Oh William!
- Autore: Elizabeth Strout
- Categoria: Narrativa Straniera
- Casa editrice: Einaudi
- Anno di pubblicazione: 2022
L’ultimo libro di Elizabeth Strout fa parte del filone inaugurato con Mi chiamo Lucy Barton e proseguito con Tutto è possibile. Con Oh William! (Einaudi, 2022, trad. S. Basso), l’autrice di opere che hanno avuto uno straordinario successo di critica e di pubblico (basti ricordare I ragazzi Burgess, Olive Kitteridge ‒ premiato con il Pulitzer ‒ e Resta con me) racconta un altro pezzo (un pezzo importante) della storia di Lucy Barton, la scrittrice protagonista di precedenti romanzi, al centro dei quali erano i difficili, complessi rapporti con la madre e la famiglia d’origine.

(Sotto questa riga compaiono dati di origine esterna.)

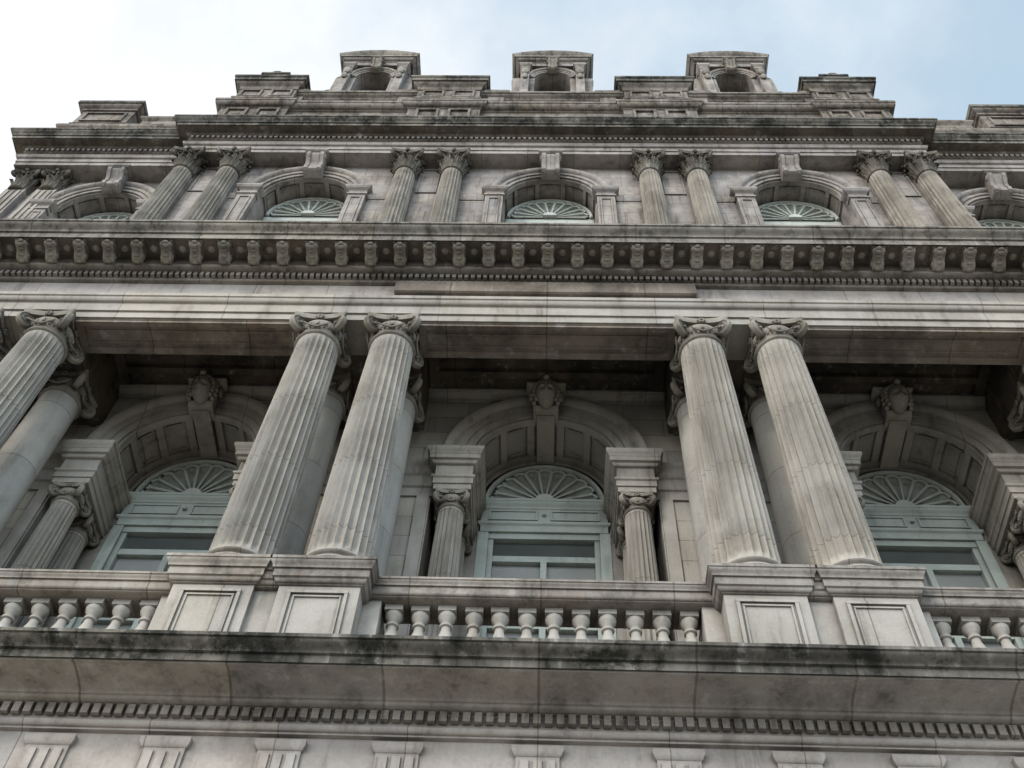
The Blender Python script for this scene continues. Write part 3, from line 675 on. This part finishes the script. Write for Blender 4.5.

Stavolta, Lucy è alle prese con il suo ex marito: William, appunto. Nell’incipit, Strout va subito al dunque e ci presenta il coprotagonista della storia, chiarendo qual è il particolare momento esistenziale che Lucy sta attraversando:
"Vorrei dire alcune cose sul mio primo marito, William. William ha avuto molte tristezze – è successo a tanti di noi, ma vorrei ricordarle lo stesso, lo sento quasi come un dovere; oggi William ha settantun anni. Il mio secondo marito, David, è morto l’anno scorso, e il dolore per lui mi ha fatto provare dolore anche per William. Il dolore è così – oh, fa sentire talmente soli; è questo che lo rende terribile, secondo me. È come scivolare giù per la facciata di un lunghissimo palazzo di vetro mentre nessuno ti vede".
I temi fondamentali sono subito individuati: la vecchiaia, la perdita di una persona amata, l’elaborazione sempre complicata del lutto, che risveglia il dolore provato nei lutti precedenti.
Il matrimonio di Lucy e William è durato vent’anni; sono nate due figlie e, dopo il divorzio, i due ex coniugi sono arrivati ad avere un rapporto sereno. Talmente sereno che William ‒ il quale dopo la fine del matrimonio con Lucy si è sposato altre due volte e ha avuto un’altra figlia ‒ è stata la prima persona che Lucy ha chiamato quando il suo secondo marito, l’amatissimo David, si è ammalato. Ed è Lucy che funge da zattera per il William settantunenne lasciato dalla terza e assai più giovane moglie, Estelle: a Lucy William chiede infatti di accompagnarlo nel Maine, dove ha scoperto di avere una sorellastra.
Il ritorno alle radici, i sentimenti positivi e negativi che si provano per le persone con le quali si ha un’intimità profonda, il raggiungimento, durante la maturità, di una visione compassionevole degli altri esseri umani: su questo Lucy riflette, raccontandoci un’America sulla quale posa uno sguardo lucido e affettuoso.
Nelle ultime righe, l’autrice ci mette di fronte al mistero che ciascuno di noi è per se stesso e per gli altri:
“E poi ho pensato: oh William!
Ma quando penso Oh William!, non voglio dire anche Oh Lucy!? Non voglio dire Oh Tutti Quanti, Oh Ciascun Individuo di questo vasto mondo, visto che non ne conosciamo nessuno, a partire da noi stessi? Tranne forse un pochino, un minimo sì. Però siamo tutti misteriose costellazioni di miti. Siamo tutti un mistero, ecco che cosa voglio dire. Potrebbe essere l’unica cosa al mondo che so per certo”.
E, sembra dirci Elizabeth Strout, in questa mancanza di risposte certe, e nel nostro incessante porci domande, è l’essenza stessa della vita.